Esto es lo que explica por qué hay gente honrada. Y por qué hay tantos sinvergüenzas. El que pone sus deseos en sí mismo (vivir bien, pasarlo lo mejor posible, disfrutar de todo, etc.), ése será inevitablemente un peligro, quizá muy grave, para quien esté cerca de él. Por el contrario, el que orienta y centra sus deseos en el bien y la felicidad de los demás, en defender los derechos de quienes están a su alcance, ése es y será siempre una buena persona, un manantial inagotable de paz, de alegría y de esperanza.
Todo esto es tan obvio, tan evidente y hasta tan elemental, que no necesita – en principio – más explicaciones. Sin embargo, con lo dicho no hemos tocado nada más que la superficie del problema. Porque hablar del “deseo” es hablar de la raíz de todas las conductas, desde las más ejemplares hasta las más indeseables. Por eso, al tratarse de una realidad tan enorme y tan diversa, me voy a fijar aquí en una cuestión, en la que casi nunca pensamos, y que sin embargo es fundamental.
Me refiero a los deseos que normalmente se satisfacen. Y a los que, por el contrario, difícilmente se logran saciar. En seguida se entenderá por qué hablo de este asunto. Y la importancia que entraña.
Los deseos, que brotan de necesidades biológicas, en condiciones normales, pueden encontrar plena satisfacción. Valgan como ejemplo la alimentación o el sexo. Encontrar en la vida personas que, en estos dos ámbitos tan elementales de la vida, se sienten y viven satisfechos, son ámbitos de la vida en los que no es extraño encontrar personas que tienen sus deseos básicamente saciados.
Otra cosa es si hablamos de los deseos que brotan de problemas que nos crea, no ya la naturaleza, sino la sociedad. Estoy pensando, por poner dos ejemplos, en la riqueza o en el honor. Nadie duda que, con la llamada “civilización” (tres mil quinientos años a. C.), nació el poder vertical, la desigualdad económica, las honores que distinguen a unos seres humanos de otros, las jerarquías (religiosas y civiles), que distinguen a unos con detrimento de otros. Y así sucesivamente.
Ahora bien, así las cosas, nos llama la atención un hecho que estamos viendo todos los días. Las religiones se suelen organizar y gestionar de manera que tienen comportamientos represivos en deseos que brotan de la naturaleza. Por ejemplo, el sexo. Al tiempo que sintonizan y asumen comportamientos permisivos en el turbio mundo del deseo que fomenta el poder, las jerarquías y los honores. Lo que asocia a las religiones y sus dirigentes con los sectores mejor situados en cuanto se refiere a la riqueza y la gestión de privilegios, dignidades y distinciones.

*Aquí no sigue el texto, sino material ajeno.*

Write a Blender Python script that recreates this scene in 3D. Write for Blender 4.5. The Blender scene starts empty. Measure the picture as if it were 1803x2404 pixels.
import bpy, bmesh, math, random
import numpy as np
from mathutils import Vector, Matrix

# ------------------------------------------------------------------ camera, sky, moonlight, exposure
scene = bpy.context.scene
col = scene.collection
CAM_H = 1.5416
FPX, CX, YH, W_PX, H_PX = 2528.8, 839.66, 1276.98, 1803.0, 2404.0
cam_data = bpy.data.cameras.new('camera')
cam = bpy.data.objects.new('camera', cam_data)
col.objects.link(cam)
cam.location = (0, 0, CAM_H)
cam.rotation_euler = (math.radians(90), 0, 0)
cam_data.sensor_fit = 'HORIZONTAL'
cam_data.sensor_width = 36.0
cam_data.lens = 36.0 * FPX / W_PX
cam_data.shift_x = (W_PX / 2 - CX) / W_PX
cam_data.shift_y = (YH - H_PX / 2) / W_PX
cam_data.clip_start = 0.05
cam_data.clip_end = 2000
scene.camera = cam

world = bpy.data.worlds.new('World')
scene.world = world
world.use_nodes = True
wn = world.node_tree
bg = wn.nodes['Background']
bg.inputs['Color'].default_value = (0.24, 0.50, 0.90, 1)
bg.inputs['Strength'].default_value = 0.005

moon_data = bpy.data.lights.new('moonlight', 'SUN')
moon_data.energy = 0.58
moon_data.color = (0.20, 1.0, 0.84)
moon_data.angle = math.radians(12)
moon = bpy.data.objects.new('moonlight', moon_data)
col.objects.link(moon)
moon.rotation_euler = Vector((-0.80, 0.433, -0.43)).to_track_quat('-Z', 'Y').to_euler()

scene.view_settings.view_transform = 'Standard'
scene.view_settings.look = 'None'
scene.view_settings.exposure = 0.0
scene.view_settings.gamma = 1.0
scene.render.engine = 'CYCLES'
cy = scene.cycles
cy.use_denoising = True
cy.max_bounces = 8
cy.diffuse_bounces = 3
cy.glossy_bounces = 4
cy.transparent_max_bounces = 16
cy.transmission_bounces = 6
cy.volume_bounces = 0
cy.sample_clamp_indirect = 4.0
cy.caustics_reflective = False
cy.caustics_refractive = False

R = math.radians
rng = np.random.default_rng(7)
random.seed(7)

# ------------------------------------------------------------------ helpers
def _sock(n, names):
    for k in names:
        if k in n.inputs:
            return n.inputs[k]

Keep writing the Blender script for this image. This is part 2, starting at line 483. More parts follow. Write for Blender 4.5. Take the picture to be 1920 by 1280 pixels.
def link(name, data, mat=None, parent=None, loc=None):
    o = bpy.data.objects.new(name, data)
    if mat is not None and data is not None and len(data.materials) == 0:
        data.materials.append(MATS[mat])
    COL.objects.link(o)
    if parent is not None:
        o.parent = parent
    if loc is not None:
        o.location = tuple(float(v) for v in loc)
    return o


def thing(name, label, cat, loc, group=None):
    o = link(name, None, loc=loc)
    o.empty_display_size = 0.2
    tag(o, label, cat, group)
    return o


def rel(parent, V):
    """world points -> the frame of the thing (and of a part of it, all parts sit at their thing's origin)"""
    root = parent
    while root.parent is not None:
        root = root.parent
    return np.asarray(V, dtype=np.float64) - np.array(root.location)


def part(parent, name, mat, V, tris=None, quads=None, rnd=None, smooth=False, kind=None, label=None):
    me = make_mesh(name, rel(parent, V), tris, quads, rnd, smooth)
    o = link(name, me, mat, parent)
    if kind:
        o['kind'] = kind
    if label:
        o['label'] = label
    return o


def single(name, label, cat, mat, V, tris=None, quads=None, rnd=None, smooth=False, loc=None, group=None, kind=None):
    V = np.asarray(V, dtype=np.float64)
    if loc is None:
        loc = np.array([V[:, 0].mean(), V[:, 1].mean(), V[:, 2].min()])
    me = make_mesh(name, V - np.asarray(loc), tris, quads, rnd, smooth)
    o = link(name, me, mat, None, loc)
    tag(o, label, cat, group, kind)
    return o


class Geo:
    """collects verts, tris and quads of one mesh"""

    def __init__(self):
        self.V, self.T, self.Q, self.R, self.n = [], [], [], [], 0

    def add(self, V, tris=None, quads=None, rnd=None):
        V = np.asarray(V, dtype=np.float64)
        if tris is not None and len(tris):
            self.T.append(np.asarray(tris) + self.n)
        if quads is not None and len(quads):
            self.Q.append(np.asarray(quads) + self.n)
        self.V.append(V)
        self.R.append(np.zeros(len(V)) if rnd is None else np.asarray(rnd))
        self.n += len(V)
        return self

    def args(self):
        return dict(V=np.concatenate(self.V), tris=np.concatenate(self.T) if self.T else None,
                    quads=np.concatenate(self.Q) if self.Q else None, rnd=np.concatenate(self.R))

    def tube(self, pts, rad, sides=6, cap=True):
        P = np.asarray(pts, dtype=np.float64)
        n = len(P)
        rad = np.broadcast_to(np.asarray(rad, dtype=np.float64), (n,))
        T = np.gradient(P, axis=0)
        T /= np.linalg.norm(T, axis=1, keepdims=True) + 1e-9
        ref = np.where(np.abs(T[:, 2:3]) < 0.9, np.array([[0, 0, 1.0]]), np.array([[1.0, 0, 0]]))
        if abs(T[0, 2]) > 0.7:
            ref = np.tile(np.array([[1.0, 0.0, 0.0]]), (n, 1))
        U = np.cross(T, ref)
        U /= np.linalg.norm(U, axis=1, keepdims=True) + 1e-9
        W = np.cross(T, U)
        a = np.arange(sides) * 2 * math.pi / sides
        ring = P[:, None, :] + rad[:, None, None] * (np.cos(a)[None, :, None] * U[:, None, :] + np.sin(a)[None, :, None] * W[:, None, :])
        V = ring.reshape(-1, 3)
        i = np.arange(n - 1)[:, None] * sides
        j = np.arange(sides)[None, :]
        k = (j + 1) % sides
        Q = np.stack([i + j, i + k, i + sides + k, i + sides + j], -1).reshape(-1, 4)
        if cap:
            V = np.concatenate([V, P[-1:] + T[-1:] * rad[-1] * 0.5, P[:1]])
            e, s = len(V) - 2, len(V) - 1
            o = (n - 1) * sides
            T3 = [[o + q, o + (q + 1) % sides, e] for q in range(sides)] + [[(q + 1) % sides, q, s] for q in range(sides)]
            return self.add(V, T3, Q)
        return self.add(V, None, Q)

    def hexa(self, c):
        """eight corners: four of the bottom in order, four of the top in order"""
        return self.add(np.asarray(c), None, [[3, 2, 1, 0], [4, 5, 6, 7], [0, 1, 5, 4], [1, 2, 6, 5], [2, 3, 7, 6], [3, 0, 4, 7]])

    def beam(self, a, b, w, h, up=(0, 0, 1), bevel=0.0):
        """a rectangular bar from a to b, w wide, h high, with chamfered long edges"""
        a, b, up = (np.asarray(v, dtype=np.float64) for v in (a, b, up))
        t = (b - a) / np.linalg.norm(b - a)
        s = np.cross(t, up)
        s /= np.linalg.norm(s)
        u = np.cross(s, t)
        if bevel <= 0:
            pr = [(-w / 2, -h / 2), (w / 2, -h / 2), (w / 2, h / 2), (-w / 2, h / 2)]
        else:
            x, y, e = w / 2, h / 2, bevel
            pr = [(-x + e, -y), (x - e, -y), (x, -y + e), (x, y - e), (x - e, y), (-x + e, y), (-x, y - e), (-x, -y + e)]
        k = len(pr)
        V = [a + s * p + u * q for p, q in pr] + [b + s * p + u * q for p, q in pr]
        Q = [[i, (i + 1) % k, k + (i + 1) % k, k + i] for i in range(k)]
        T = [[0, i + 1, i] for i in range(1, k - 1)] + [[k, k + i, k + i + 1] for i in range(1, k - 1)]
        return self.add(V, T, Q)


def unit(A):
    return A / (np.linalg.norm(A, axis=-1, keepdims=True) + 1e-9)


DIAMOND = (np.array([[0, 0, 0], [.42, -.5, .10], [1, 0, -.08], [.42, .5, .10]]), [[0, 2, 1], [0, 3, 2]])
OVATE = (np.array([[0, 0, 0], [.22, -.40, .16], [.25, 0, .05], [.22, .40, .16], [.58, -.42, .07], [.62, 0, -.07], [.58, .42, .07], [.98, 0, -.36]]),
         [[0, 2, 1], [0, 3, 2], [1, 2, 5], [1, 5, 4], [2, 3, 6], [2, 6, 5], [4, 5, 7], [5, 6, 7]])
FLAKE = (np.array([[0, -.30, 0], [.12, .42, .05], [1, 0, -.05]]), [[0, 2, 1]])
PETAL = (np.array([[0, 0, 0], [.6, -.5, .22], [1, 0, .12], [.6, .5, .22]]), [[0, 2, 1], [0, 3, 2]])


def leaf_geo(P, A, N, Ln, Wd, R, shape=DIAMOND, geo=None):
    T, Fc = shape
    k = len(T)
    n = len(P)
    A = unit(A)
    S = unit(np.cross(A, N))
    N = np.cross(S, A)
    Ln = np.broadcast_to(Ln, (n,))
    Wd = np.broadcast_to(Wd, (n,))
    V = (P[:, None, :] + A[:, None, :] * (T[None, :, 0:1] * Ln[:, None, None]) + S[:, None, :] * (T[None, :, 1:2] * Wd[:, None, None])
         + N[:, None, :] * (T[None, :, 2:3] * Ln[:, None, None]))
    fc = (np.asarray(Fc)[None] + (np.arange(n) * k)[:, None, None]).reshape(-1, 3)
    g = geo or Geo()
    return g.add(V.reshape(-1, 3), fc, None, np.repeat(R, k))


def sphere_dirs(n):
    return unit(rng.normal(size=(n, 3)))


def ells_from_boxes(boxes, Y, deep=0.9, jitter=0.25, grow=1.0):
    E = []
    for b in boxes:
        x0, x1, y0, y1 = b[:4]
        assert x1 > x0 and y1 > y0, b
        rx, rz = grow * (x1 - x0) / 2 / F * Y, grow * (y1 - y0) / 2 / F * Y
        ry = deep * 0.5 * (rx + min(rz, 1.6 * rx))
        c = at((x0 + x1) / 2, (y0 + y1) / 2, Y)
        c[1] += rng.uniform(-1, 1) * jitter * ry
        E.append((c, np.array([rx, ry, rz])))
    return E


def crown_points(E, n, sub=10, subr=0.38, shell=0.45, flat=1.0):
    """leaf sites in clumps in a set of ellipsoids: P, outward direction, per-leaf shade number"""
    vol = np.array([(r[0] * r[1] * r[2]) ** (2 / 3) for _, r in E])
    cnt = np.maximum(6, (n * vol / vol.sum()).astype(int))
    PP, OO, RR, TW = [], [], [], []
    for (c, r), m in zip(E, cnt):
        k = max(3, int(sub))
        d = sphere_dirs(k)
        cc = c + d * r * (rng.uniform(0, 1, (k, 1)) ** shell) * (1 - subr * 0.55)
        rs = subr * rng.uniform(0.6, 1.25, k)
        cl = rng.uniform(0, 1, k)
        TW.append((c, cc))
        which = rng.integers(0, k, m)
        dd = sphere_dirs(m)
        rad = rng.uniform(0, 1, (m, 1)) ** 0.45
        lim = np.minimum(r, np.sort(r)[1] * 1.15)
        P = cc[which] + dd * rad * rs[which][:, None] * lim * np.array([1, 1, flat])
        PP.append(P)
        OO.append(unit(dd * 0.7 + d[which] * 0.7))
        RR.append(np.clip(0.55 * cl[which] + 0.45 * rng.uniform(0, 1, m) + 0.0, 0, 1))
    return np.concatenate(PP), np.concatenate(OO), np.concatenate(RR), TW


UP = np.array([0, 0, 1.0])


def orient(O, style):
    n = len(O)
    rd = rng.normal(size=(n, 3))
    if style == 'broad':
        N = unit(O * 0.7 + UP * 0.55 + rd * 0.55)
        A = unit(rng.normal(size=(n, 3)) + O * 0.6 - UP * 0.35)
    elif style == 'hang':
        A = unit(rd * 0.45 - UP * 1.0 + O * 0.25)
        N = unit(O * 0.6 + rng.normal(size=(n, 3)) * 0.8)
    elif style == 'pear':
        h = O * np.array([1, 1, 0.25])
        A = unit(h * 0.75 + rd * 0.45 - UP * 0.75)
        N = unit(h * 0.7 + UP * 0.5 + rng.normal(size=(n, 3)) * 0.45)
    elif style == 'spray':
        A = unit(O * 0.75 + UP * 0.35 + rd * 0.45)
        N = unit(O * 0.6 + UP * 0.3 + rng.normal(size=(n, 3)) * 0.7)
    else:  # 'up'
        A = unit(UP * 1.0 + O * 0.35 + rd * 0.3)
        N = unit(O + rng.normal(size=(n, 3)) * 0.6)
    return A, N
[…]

¿No estará todo esto en la base del rechazo que hoy siente tanta gente ante las religiones y sus jerarquías? En cualquier caso, me parece que todo esto explica el conflicto mortal que, según los evangelios, llevó a Jesús a la muerte humillante que cerró su vida en este mundo. Como también se me antoja que estas motivaciones inexplicables son las que ahora llevan a tantos “hombres de Iglesia” a rechazar y hasta odiar al Papa Francisco. Sea lo que sea, con quien no estoy de acuerdo es con el obispo de Alcalá, Mons. Reig.